Which will Tether choose? Time will tell, but it recently opted to exit the European Union market rather than comply with Markets in Crypto-Assets (MiCA) obligations. Whether or not it will do the same in America depends on the risk/reward scenario.
What happens if Tether leaves the United States?
The impact on markets depends on several factors, including whether other issuers can step in on time to prop up trading volume, how exchanges respond, and how orderly Tether’s exit from U.S. markets is.
Despite not knowing the full facts, there are a few predictable outcomes. For a start: liquidity will fragment, widening spreads between American and international order books, decentralized finance (DeFi) protocols will rotate out of Tether and seek alternatives, and there will be noticeable disruption to the status quo.
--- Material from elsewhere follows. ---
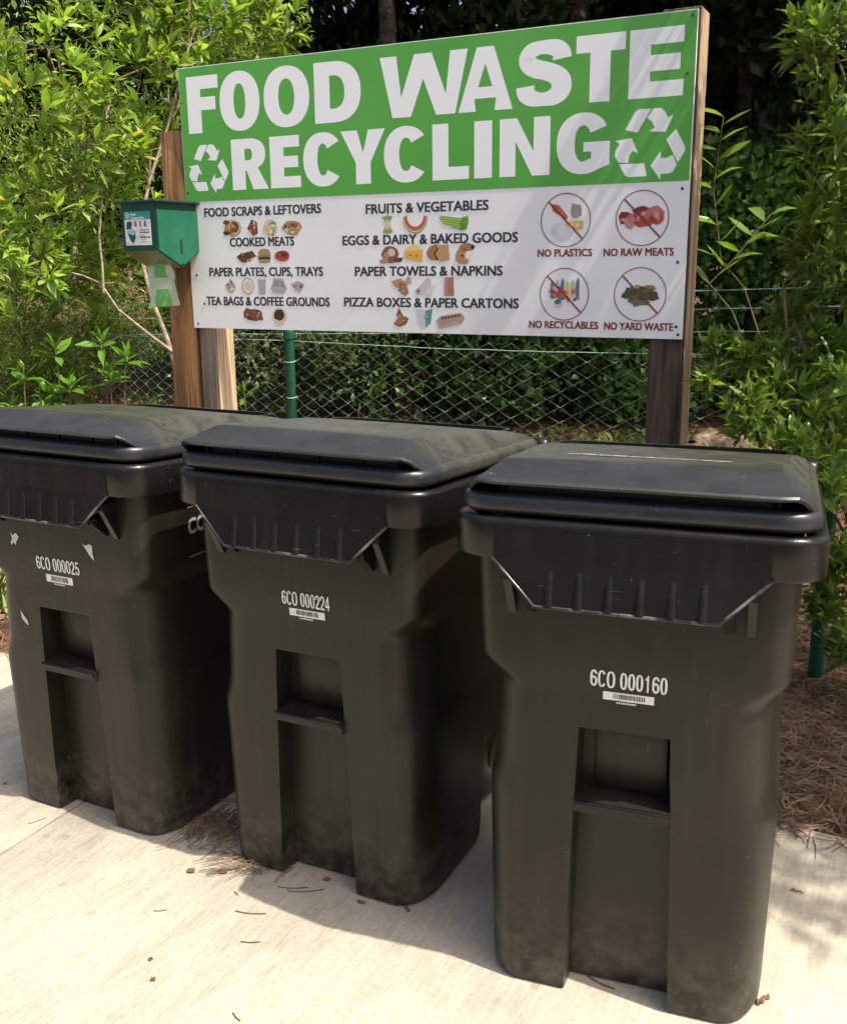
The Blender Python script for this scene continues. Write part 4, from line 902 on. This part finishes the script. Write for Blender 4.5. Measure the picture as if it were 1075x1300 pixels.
def shrub(name, label, cat, base, stems, sprays, n_per, L, shape, m_leaf, group=None, parts=0, spread=.9, twig_r=.003, bark='bark', lower_fill=None, m_fine=None, fineL=.04):
    """sprays: (centre, radius(3), twigs). Coordinates are world; the root sits at base."""
    root = empty(name, base, 0, label, cat, group); B = np.array(base, float)
    br = MB()
    for st in stems: 
        pts, r0, r1 = st; n = len(pts); br.tube([Vector(p)-Vector(base) for p in pts], [r0+(r1-r0)*i/(n-1) for i in range(n)], 7)
    br.build('trunk', M[bark], root, .9)
    tips, td = [], []; tw = MB(); stp = np.array([p for st in stems for p in st[0]])
    for c, rad, nt_ in sprays:
        c = np.array(c, float); rad = np.array(rad, float)
        # limb from nearest lower stem point
        cand = stp[np.argsort(np.linalg.norm(stp - (c - [0,0,.25]), axis=1))[:1]][0]
        mid = (cand+c)/2 + rng.normal(0, .05, 3) + np.array([0,0,.06])
        tw.tube([Vector(cand-B), Vector(mid-B), Vector(c-B)], [twig_r*2.4, twig_r*1.8, twig_r], 5, caps=False)
        dd = rnd_dir(nt_); rr_ = rng.uniform(.35, 1.0, nt_)**.5
        e = c + dd*rad*rr_[:,None]
        for i in range(nt_):
            o_ = dd[i]*rad; o_ = o_/np.linalg.norm(o_); dr = o_*.7 + np.array([0,0,.55]) + rng.normal(0,.25,3)
            tips.append(e[i]); td.append(dr)
            s_ = c + (e[i]-c)*rng.uniform(.0,.5); 
            tw.tube([Vector(s_-B), Vector((s_+e[i])/2-B+rng.normal(0,.01,3)), Vector(e[i]-B)], [twig_r, twig_r*.8, twig_r*.5], 3, caps=False)
    to = tw.build('twigs', M['twig'], root, .9, fix=False); to['kind'] = 'stuff'
    tips = np.array(tips); td = np.array(td)
    pos, dirs, sz = whorls(tips, td, n_per, L, spread)
    if parts:
        ok, Y = in_view(pos); sc = np.where(ok, sz/np.maximum(Y, .1), 0)
        idx = np.argsort(-sc)[:parts]; mask = np.zeros(len(pos), bool); mask[idx] = True
        leaf_parts(root, pos[mask]-B, dirs[mask], sz[mask], shape, m_leaf, name+str(L)); pos, dirs, sz = pos[~mask], dirs[~mask], sz[~mask]
    leaf_cloud('foliage', pos-B, dirs, sz, shape, m_leaf, root)
    if m_fine is not None:
        k = lower_fill; ci = rng.integers(0, len(sprays), k); C_ = np.array([s[0] for s in sprays])[ci]; Rr = np.array([s[1] for s in sprays])[ci]
        p2 = C_ + rnd_dir(k)*Rr*(rng.uniform(0, 1.15, k)**.5)[:,None]
        leaf_cloud('small_foliage', p2-B, rnd_dir(k)+np.array([0,0,.5]), rng.uniform(.6,1.3,k)*fineL, leaf_shape('simple', .16), m_fine, root)
    return root

BL_ = leaf_shape('blade', .24)
def px(X, Yp, D):
    """world point seen at photo pixel (X,Yp) at forward distance D"""
    a = (X-537.5)/1287; b_ = -(Yp-650)/1287; cr, sr = math.cos(ROLL), math.sin(ROLL)
    u = cr*a + sr*b_; v = -sr*a + cr*b_; c, s = math.cos(PITCH), math.sin(PITCH)
    d = np.array([u, c+s*v, -s+c*v]); t = D/d[1]; return np.array([0,0,CAM_H]) + d*t

def G(x, y): return (x, y, gz(x, y))
# -- left: tall broadleaf shrubs beside and behind the sign
b0 = px(222, 560, 6.0); b0[2] = gz(b0[0], b0[1])
sprays = []
for (X, Yp, D, r, k) in [(60,60,5.6,.42,34),(150,20,6.2,.40,34),(20,150,5.4,.36,30),(110,160,5.8,.36,34),(180,90,6.2,.38,36),(200,170,6.3,.26,20),(60,250,5.7,.36,34),(135,250,6.1,.30,28),
        (240,40,6.4,.34,32),(300,10,6.5,.34,32),(350,30,6.6,.24,20),(20,330,5.6,.36,30),(95,345,6.2,.32,28),(150,330,6.4,.24,18),(250,100,6.6,.3,18),(-40,80,5.4,.4,24),(-40,300,5.4,.4,24),(-60,450,5.6,.35,18),(30,420,6.2,.3,24),(120,-50,6.3,.4,14),(260,-50,6.6,.35,14)]:
    p = px(X, Yp, D+.25); sprays.append((p, (r, r*.9, r*.8), int(k*.62)))
st1 = [px(228,560,6.0), px(224,470,6.0), px(213,432,6.02), px(195,385,6.05), px(182,338,6.1), px(176,300,6.15), px(190,230,6.2), px(213,160,6.3), px(240,60,6.4)]
st2 = [px(220,447,6.0), px(190,425,6.0), px(150,393,6.0), px(128,360,6.02), px(105,350,6.0), px(60,340,5.95), px(20,300,5.9)]
st3 = [px(132,372,6.0), px(130,335,6.0), px(126,300,6.05), px(130,250,6.1), px(110,190,6.0), px(80,120,5.9), px(60,60,5.9)]
st1[0] = (b0[0], b0[1], b0[2]-.05)
shrub('broadleaf_shrub', 'tall sunlit yellow green shrub with long whorled leaves left of the signboard', 'shrub', tuple(b0), [(st1, .019, .007), (st2, .011, .005), (st3, .008, .004)],
      sprays, 11, .135, BL_, M['leaf_left'], 'broadleaf shrubs around the sign', 300, m_fine=M['leaf_fine'], lower_fill=7000, fineL=.05)
# -- behind that, fine-leaved shrub
sprays = [(px(X, Yp, D), (r, r, r), k) for X, Yp, D, r, k in [(40,230,7.6,.5,40),(130,200,7.8,.4,26),(60,380,7.4,.5,40),(150,420,7.6,.35,30),(300,60,8.4,.4,20),(0,460,7.2,.4,34),(70,480,7.2,.3,26),(-60,330,7.4,.6,30)]]
bb = px(90, 560, 7.5); bb[2] = gz(bb[0], bb[1])
shrub('fine_leaved_shrub', 'dense fine leaved yellow green bush at the far left behind the tall shrub', 'shrub', tuple(bb), [([bb, px(90,420,7.5), px(100,250,7.7), px(150,100,8)], .03, .01)],
      sprays, 8, .075, leaf_shape('simple', .13), M['leaf_fine'], None, 0, m_fine=M['leaf_fine'], lower_fill=17000, fineL=.05)
# -- seedlings with big fresh leaves
def seedling(label, X, Yp, D, heads, L=.16, n=11, base_y=None):
    bp = px(X, Yp, D); bp[2] = gz(bp[0], bp[1]); root = empty('broadleaf_seedling', tuple(bp), 0, label, 'plant', 'young broadleaf plants by the fence')
    s = MB(); tips = []; td = []
    for hx, hy in heads:
        t = px(hx, hy, D); s.tube([(0,0,0), Vector((t-bp)*.5+np.array([.02,0,.03])), Vector(t-bp)], [.006,.005,.003], 5); tips.append(t-bp); td.append(np.array([(hx-X)*.002, -.25, 1.]))
    s.build('stem', M['twig'], root, .9)
    pos, dirs, sz = whorls(tips, td, n, L, 1.5, .25); dirs[:,2] -= .25
    leaf_parts(root, pos, dirs, sz, leaf_shape('blade', .24), M['leaf_seed'], 'seed')
seedling('fresh green seedling with two whorls of long leaves in front of the fence at left', 80, 560, 5.9, [(70,440),(88,485),(60,500)], .17)
seedling('fresh green seedling with drooping long leaves just left of the dispenser post', 135, 560, 5.9, [(128,430),(160,450),(140,475)], .15)
seedling('tiny bright seedling poking up behind the left cart', 192, 540, 5.4, [(190,512)], .10, 5)
seedling('small bright leaved seedling right of the left sign post', 312, 560, 5.6, [(310,498)], .12, 7)
seedling('low fresh green seedling at the far left edge above the left cart', 20, 560, 5.7, [(30,470),(15,515),(50,520)], .13)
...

Tether is unlikely to pull the plug and exit America overnight; that would unleash carnage in the digital currency markets. That said, any exit, even an orderly one, will have an impact. Tether is currently responsible for tens of billions in daily volume across exchanges, and many traders hold their gains in USDT. Any switch out will be painful and could cause huge market swings.
Can Tether survive?
It can survive, but it’s going to have to come clean and adapt or face being closed out of more markets.
Remember, when Uncle Sam moves, his partners follow—expect lots of other countries to adopt similar rules to the GENIUS Act to make trade with the U.S. as seamless as possible.
Tether can survive if it adapts, but its current way of operating will doom it. This puts the firm on the horns of a dilemma: if it becomes fully transparent, that would reveal the truth about any past misdeeds, but if it doesn’t, it risks becoming a minor offshore player rather than the stablecoin giant it is today.
As the old saying goes, be sure your sins will find you out. The game is up for Tether, and it’s time to reveal its hand.